Lets write pseudocode:
function (takes a list)
remember what index in that list we're at
remember whether this is the item we want to delete.
loop until the list is size 1
increment the item we're looking at.
increment the delete count we're on
should we delete?
if so, delete!
reset delete count
are we at the end of the list?
if so, reset our index
Looking at it this way, it's fairly easy to translate this immediately into code:
public void doIt(List<String> arrayList) {
int index = 0;
int count = 0;
while(arrayList.size() != 1) {
index = index + 1;
count = count + 1; //increment count
String word = arrayList.get(index);//get next item, and do stuff with it
if (count == 3) {
//note that the [Java API][1] allows you to remove by index
arrayList.remove(index - 1);//otherwise you'll get an off-by-one error
count = 0; //reset count
}
if (index = arrayList.size()) {
index = 0; //reset index
}
}
}
So, you can see the trick is to think step by step what you're doing, and then slowly translate that into code. I think you may have been caught up on fixing your initial attempt: never be afraid to throw code out.
Try the following code. It keeps on removing every nth element in List until one element is left.
List<Integer> array = new ArrayList<>(Arrays.asList(1, 2, 3, 4, 5, 6, 7, 8, 9, 10));
int nth = 3;
int step = nth - 1;
int benchmark = 0;
while (array.size() > 1) {
benchmark += step;
benchmark = benchmark > array.size() - 1 ? benchmark % array.size() : benchmark;
System.out.println(benchmark);
array.remove(array.get(benchmark));
System.out.println(array);
}
You could use a counter int k that you keep incrementing by three, like k += 3. However, before you use that counter as an index to kick out any array element, check if you already went beyond and if so, subtract the length of this array from your counter k. Also make sure, to break out of your loop once you find out the array has only one element left.
int k = -1;
int sz = list.length;
while (sz > 1)
{
k += 3;
if (k >= sz)
{
k -= sz;
}
list.remove(k);
sz --;
}
This examples shows that you already know right away how often you will evict an element, i.e. sz - 1 times.

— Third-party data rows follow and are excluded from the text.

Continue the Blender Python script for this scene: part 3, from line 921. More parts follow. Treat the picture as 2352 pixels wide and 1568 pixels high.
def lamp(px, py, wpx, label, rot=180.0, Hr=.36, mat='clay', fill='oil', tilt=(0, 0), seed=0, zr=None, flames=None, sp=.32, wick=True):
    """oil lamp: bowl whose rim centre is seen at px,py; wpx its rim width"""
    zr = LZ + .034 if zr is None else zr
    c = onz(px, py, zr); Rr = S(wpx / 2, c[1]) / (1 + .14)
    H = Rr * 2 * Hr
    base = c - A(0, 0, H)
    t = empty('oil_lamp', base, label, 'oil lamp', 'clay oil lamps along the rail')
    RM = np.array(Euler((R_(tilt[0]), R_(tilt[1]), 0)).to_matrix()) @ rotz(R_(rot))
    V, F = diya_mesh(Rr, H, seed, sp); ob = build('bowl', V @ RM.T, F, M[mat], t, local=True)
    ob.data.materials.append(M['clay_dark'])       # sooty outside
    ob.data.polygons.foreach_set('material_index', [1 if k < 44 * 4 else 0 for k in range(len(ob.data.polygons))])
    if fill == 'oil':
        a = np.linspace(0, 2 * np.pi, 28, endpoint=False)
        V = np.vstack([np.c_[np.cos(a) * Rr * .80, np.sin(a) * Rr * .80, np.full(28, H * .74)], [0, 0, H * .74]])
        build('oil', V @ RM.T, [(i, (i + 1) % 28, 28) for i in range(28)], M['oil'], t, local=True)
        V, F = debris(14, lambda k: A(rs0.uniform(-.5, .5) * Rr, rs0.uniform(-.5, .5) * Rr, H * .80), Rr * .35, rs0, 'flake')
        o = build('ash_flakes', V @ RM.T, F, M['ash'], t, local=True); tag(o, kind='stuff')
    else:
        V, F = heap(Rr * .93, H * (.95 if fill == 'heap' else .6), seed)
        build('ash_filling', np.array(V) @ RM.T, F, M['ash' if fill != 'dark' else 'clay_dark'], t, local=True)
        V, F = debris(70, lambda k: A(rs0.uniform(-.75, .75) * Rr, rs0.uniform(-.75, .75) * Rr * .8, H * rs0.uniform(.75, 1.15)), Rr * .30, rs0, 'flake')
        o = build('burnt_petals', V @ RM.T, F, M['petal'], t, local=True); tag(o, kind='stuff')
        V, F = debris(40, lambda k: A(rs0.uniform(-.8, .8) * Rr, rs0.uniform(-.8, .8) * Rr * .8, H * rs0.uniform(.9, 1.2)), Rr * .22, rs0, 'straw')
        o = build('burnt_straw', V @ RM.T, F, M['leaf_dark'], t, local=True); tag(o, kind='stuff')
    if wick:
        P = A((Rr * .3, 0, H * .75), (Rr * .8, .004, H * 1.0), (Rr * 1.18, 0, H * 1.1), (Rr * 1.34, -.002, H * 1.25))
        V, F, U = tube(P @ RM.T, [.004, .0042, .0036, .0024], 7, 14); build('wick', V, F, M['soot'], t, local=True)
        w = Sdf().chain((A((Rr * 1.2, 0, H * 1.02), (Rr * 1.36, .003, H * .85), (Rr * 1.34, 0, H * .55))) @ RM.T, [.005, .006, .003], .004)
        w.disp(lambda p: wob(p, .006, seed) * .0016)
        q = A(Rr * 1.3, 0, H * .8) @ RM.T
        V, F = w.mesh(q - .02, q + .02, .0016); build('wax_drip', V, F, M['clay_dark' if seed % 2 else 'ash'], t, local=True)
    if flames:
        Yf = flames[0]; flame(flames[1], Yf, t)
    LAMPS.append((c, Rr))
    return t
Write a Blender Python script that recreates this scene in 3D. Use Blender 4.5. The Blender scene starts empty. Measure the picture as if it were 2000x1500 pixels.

By the way, sz % 3 has only three possible results, 0, 1, 2. With a piece of paper and a cup of coffee you can find out what the surviving element will be depending on that, without running any loop at all!
You could try using an iterator. It's late irl so don't expect too much.
public removeThirdIndex( listOfWords ) {
Iterator iterator = listOfWords.iterator
while( iterator.hasNext() ){
iterator.next();
iterator.next();
iterator.next();
iterator.remove();
}
}
#Test
public void tester(){
// JUnit test > main
List listOfWords = ... // Add a collection data structure with "words"
while( listOfWords.size() < 3 ) {
removeThirdIndex( listOfWords ); // collections are mutable ;(
}
assertTrue( listOfWords.size() < 3 );
}
I would simply set the removed to null and then skip nulls in the inner loop.
boolean continue;
do {
continue = false;
for( int i = 2; i < list.length; i += 3 ){
while( list.item(i++) == null && i < list.length );
Sout("Player " + list.item(--i) );
continue = true;
}
} while (continue);
I'd choose this over unjustified shuffling of the array.
(The i++ and --i might seem ugly and may be rewritten nicely.)